Public lecture: A Sino-Jewish Encounter, A Humanitarian Fantasy
ThinkChina is proud to announce a public guest lecture with Professor Haiyan on an exciting and unsual part of China's history.
Abstract
In the late 1930s and early 1940s, tens of thousands of European Jews fleeing Nazi genocide found a temporary safe-haven in Shanghai. They were able to do so crucially because Shanghai was an open city under divided governance and because China was at war with Japan and could not exercise sovereign control over its borders. In this paper, I ponder the moral lessons from this fortuitous episode of humanitarianism through the lens of moral philosophy and moral psychology. Using the Canadian-Chinese writer Bella’s novelA Cursed Piano as my textual anchor, Lee Haiyan asks what it takes to overcome what Zygmunt Bauman calls “adiaphorization,” or the abeyance of individual moral agency, that pervades the modern condition. She also compares the Jewish refugee experience in China with the divergent fates of 19th-century Chinese immigrants in Southeast Asia and the United States, in order to highlight the moral challenge peculiar to the age of nationalism and the nation-state system.
Short Bio: Haiyan Lee
Haiyan Lee is a professor of Chinese and comparative literature at Stanford University. She is the author of Revolution of the Heart: A Genealogy of Love in China, 1900-1950 (Stanford University Press, 2007), winner of the 2009 Joseph Levenson Prize (post-1900 China) from the Association for Asian Studies, and The Stranger and the Chinese Moral Imagination (Stanford University Press, 2014).

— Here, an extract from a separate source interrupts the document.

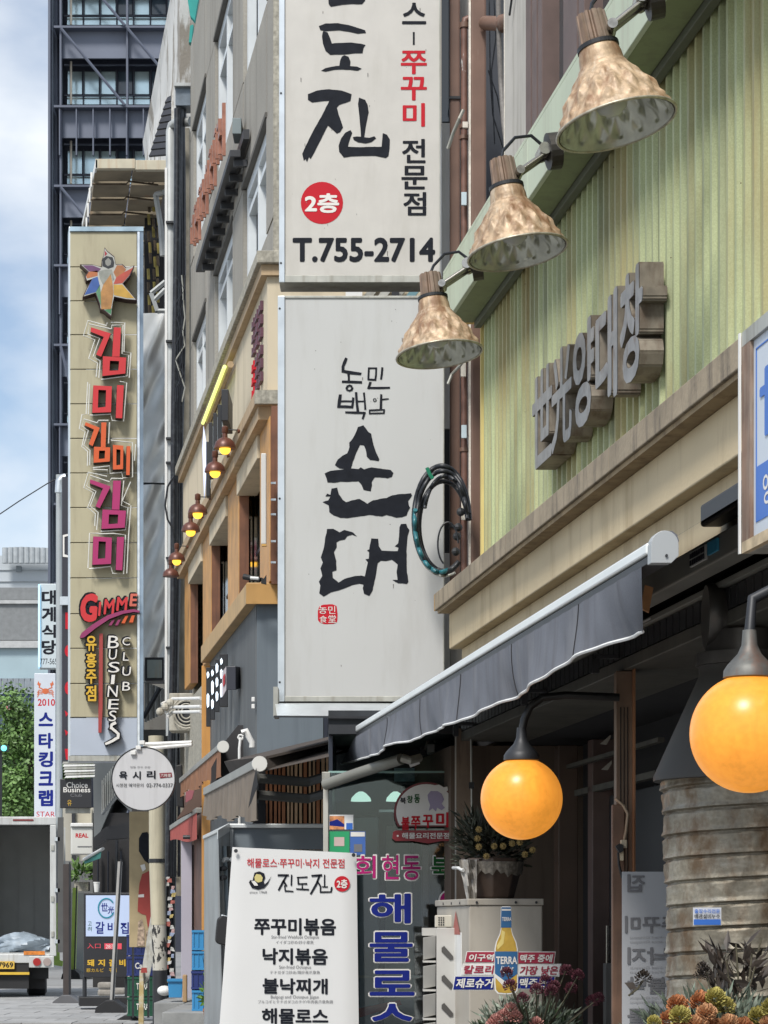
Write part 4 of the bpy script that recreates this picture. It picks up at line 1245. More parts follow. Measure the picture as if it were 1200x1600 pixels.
flat([sc([(540, 650), (560, 660), (550, 730), (515, 765), (512, 740), (536, 700)])], BY - .0018, mat('bottle_highlight_print', (.75, .6, .2), .3), bt, 'bottle_shine_print')
ptext('TERRA', (775, 1494.5, 808, 1506.5), BY - .003, white_ink, bt, bold=.03)
ptext('light', (781, 1509, 801, 1520), BY - .003, white_ink, bt, skew=3)
ptext('TERRA', (784.5, 1433, 799, 1439), BY - .003, white_ink, bt, bold=.02)
dred = mat('deep_red_strip', (.33, .02, .05), .45, var=.04)
strips = [([(338, 778), (497, 778), (497, 838), (325, 838)], dred, '이구역', (343, 790, 488, 832), white_ink),
          ([(316, 850), (495, 850), (495, 912), (302, 912)], MATS['white_paint'], '칼로리', (312, 856, 488, 906), dred),
          ([(268, 922), (492, 922), (492, 998), (255, 998)], navy_ink, '제로슈거', (268, 932, 484, 990), white_ink),
          ([(637, 780), (852, 780), (842, 845), (637, 845)], dred, '맥주 중에', (642, 792, 832, 838), white_ink),
          ([(637, 852), (885, 852), (872, 918), (637, 918)], MATS['white_paint'], '가장 낮은', (642, 860, 866, 912), dred),
          ([(634, 924), (850, 924), (840, 992), (634, 992)], navy_ink, '맥주는', (640, 932, 800, 986), white_ink)]
for poly, m_, body, bx, tm in strips:
    pts = sc(poly)
    t = B(); t.ppoly([(x + (-1.2 if x < 791 else 1.2), y_ + (-1.2 if i < 2 else 1.2)) for i, (x, y_) in enumerate(pts)], BY + .003, .008); st_ = t.build('slogan_strip', white, bt)
    flat([pts], BY + .001, m_, st_, 'strip_print')
    (bx0, by0), (bx1, by1) = sc([(bx[0], bx[1]), (bx[2], bx[3])])
    ptext(body, (bx0, by0, bx1, by1), BY, tm, st_, bold=.03, skew=2.5)

# leaflet rack
rk = thing('leaflet_rack', 'white metal wall rack with slanted slots beside the air conditioner', 'rack', P(690, 1900, 10.9))
rm = mat('white_rack_metal', (.5, .49, .46), .45, .1, var=.08, scale=6)
B().pbox(682, 1450, 716, 1900, 10.7, .02).build('side_panel', rm, rk, bevel=.002)
for y_ in (1487, 1532, 1576, 1620):
    t = B(); t.ppoly([(690 + q[0], y_ - 2 + q[1]) for q in [(0, -4), (4, -7), (18, 9), (18, 14), (13, 15), (0, 2)]], 10.695, .003); t.build('slot', mat('slot_shadow_metal', (.09, .085, .08), .5, .3), rk)
for i in range(6):
    y_ = 1462 + i * 45
    t = B(); t.hexa([P(661, y_ + 38, 10.75), P(681, y_ + 34, 10.75), P(681, y_ + 34, 10.95), P(661, y_ + 38, 10.95), P(661, y_ + 3, 10.70), P(681, y_, 10.70), P(681, y_, 10.72), P(661, y_ + 3, 10.72)])
    t.build('tray', rm, rk, bevel=.002)
    B().pbox(661, y_ + 39, 681, y_ + 42, 10.72, .12).build('tray_floor', rm, rk)
B().pbox(660, 1450, 682, 1462, 10.74, .2).build('top_tray', rm, rk)
bx = thing('junction_box', 'small ivory electrical box on top of the leaflet rack', 'box', P(697, 1449, 10.8))
B().pbox(680, 1430, 714, 1449, 10.8, .12).build('box_body', mat('ivory_plastic', (.55, .52, .44), .5, var=.05), bx, bevel=.004)
for i in range(3):
    for j in range(4):
        B().pbox(685 + i * 3.5, 1433 + j * 3.6, 687 + i * 3.5, 1435 + j * 3.6, 10.797, .003).build('vent_hole', dark, bx)

# ------------------------------------------------------------------ seafood restaurant glass front
GY = 12.4
sf = thing('seafood_restaurant_front', 'glass front lettered in magenta, green and navy with a white metal door post', 'shop front', P(600, 1980, GY))
glassm = glass_mat('shop_glass', (.80, .86, .86), .995)
B().pbox(505, 1207, 513, 1980, GY - .02, .06).build('door_post', mat('ivory_door_post', (.48, .47, .42), .5, .2, var=.08), sf, bevel=.003)
B().pbox(503, 1206, 516, 1226, GY - .035, .09).build('post_clamp', alu_d, sf, bevel=.003)
B().pbox(513.3, 1208, 712, 1980, GY, .01).build('glass_pane', glassm, sf)
B().pbox(513.3, 1204.6, 712, 1207.6, GY - .002, .014).build('glass_edge', mat('greenish_glass_edge', (.25, .4, .36), .2), sf)
B().pbox(659, 1312, 671, 1980, GY + .05, .05).build('brown_post', mat('brown_enamel_post', (.12, .05, .035), .3, var=.1), sf, bevel=.006)
B().pbox(513, 1110, 720, 1980, 13.55, .05).build('inner_wall', mat('slate_blue_inside', (.035, .042, .05), .6, var=.6, scale=3), sf)
B().pbox(521, 1276, 592, 1980, 13.3, .08).build('grey_cabinet', mat('blue_grey_cabinet', (.26, .29, .32), .4, var=.1, scale=2), sf, bevel=.01)
B().pbox(516, 1252, 592, 1275, 13.28, .12).build('dark_cupboard', dark, sf)
B().pbox(592, 1265, 700, 1269, 13.3, .1).build('shelf_edge', alu, sf)
t = B(); t.ppoly([(604, 1290), (640, 1290), (650, 1600), (600, 1600)], 13.4, .03); t.build('pale_panel', mat('pale_olive_panel', (.24, .245, .20), .6, var=.2, scale=2), sf)
B().pbox(690, 1410, 712, 1600, 13.2, .02).build('blue_reflective_panel', mat('pale_blue_panel', (.4, .5, .58), .3), sf)
t = B(); t.ppoly([(672, 1360), (684, 1385), (680, 1480), (671, 1480)], 13.0, .02); t.build('pale_triangle', white, sf)
B().pbox(612, 1196, 654, 1226, 13.4, .03).build('wall_picture', dark, sf)
B().pbox(616, 1200, 650, 1221, 13.395, .004).build('picture_print', mat('blue_grey_picture', (.2, .3, .36), .3, var=.6, scale=12), sf)
B().pbox(660, 1196, 694, 1226, 13.4, .03).build('wall_picture', mat('grey_picture', (.12, .13, .14), .4, var=.3, scale=8), sf)
B().pbox(500, 1524, 720, 1528, 13.25, .04).build('counter_edge', alu_d, sf)
t = B(); t.ppoly([(560, 1576), (625, 1562), (628, 1570), (562, 1590)], 13.1, .04); t.build('red_tray', mat('red_plastic', (.4, .03, .02), .4), sf)
for cx_, w_ in ((564, 32), (618, 30)):
    q = P(cx_, 1252, 13.1)
    t = B(); t.lathe(q, [(w_ / 2 / F * 13.1, 0), (w_ / 2.2 / F * 13.1, .02), (w_ / 4 / F * 13.1, .045), (.012, .055)], 24)
    t.build('lamp_shade', mat('glowing_green_white_shade', (.6, .8, .7), .5, var=.05, emit=(.7, 1, .85), emit_s=.6), sf, smooth=True)
t = B(); qa, qb = P(513, 1146, 12.35), P(722, 1146, 12.35)
t.box(qa.x, qb.x + .1, 12.38, 13.6, qa.z, qa.z + .05); t.build('added_roof_slab', dark, sf)  # roof slab added to keep sky light off the cabinets
t = B(); t.box(qa.x, qa.x + .02, 12.46, 13.5, .1, qa.z - .002); t.build('added_side_panel', MATS['blue_grey_panel'] if 'blue_grey_panel' in MATS else frame_dark, sf)  # panel added to close the left side against sky light
# stickers (square codes left out)
B().pbox(514, 1273, 552, 1296, GY - .003, .002).build('sticker', white, sf)
flat([[(515, 1275), (538, 1275), (538, 1296), (515, 1296)]], GY - .004, mat('orange_sticker_print', (.6, .25, .1), .5, var=.6, scale=40), sf, 'sticker_print')
flat([[(515, 1284), (527, 1280), (538, 1288), (538, 1292), (515, 1290)]], GY - .0045, navy_ink, sf, 'sticker_print')
flat([[(541, 1286), (551, 1286), (551, 1296), (541, 1296)]], GY - .0045, blue, sf, 'sticker_print')
B().pbox(514, 1299, 546, 1340, GY - .003, .002).build('sticker', mat('green_sticker', (.02, .33, .13), .5), sf)
flat([[(522, 1308), (538, 1308), (538, 1322), (522, 1322)]], GY - .0045, mat('pale_pink_print', (.6, .45, .42), .5), sf, 'sticker_print')
B().pbox(547, 1299, 571, 1336, GY - .004, .002).build('sticker', mat('blue_sticker_print', (.05, .13, .40), .5), sf)
flat([[(548, 1300), (570, 1300), (570, 1307), (548, 1307)]], GY - .0055, white_ink, sf, 'sticker_print')
flat([[(553, 1319), (566, 1319), (566, 1331), (553, 1331)]], GY - .0055, MATS['grey_print'], sf, 'sticker_print')
# vinyl letters with a white edge
def vinyl(ch, bx, m_, bold=.027, edge=.042):
    ptext(ch, (bx[0] - 2.2, bx[1] - 2.2, bx[2] + 2.2, bx[3] + 2.2), GY - .003, white_ink, sf, bold=edge, name='letter_outline')
    ptext(ch, bx, GY - .006, m_, sf, bold=bold, name='lettering')
vinyl('회', (553, 1337, 587, 1372), magenta_ink, .012, .03)
vinyl('현', (597, 1336, 623, 1374), magenta_ink, .012, .03)
vinyl('동', (629, 1337, 657, 1375), magenta_ink, .012, .03)
vinyl('북', (674, 1338, 701, 1374), green_ink, .022, .036)
vinyl('해', (577, 1396, 642, 1443), navy_ink)
vinyl('물', (577, 1456, 645, 1503), navy_ink)
vinyl('로', (577, 1516, 648, 1556), navy_ink)
vinyl('스', (578, 1568, 648, 1610), navy_ink)
flat([circle_px(702, 1407, 17)], GY - .002, white_ink, sf, 'disc'); flat([circle_px(702, 1407, 14.5)], GY - .004, magenta_ink, sf, 'disc')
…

In 2015-16, she was a Frederick Burkhardt Fellow at the Center for Advanced Study in the Behavioral Sciences where she began research on a new project on Chinese visions of justice at the intersection of narrative, law, and ethics.
Practical information
The lecture will take place on Friday November 3rd from 14:00 - 16:00 at University of Copenhagen South Campus, Karen Blixens Plads 8. The room will be announced here a few days in advance and emailed to everyone signing up.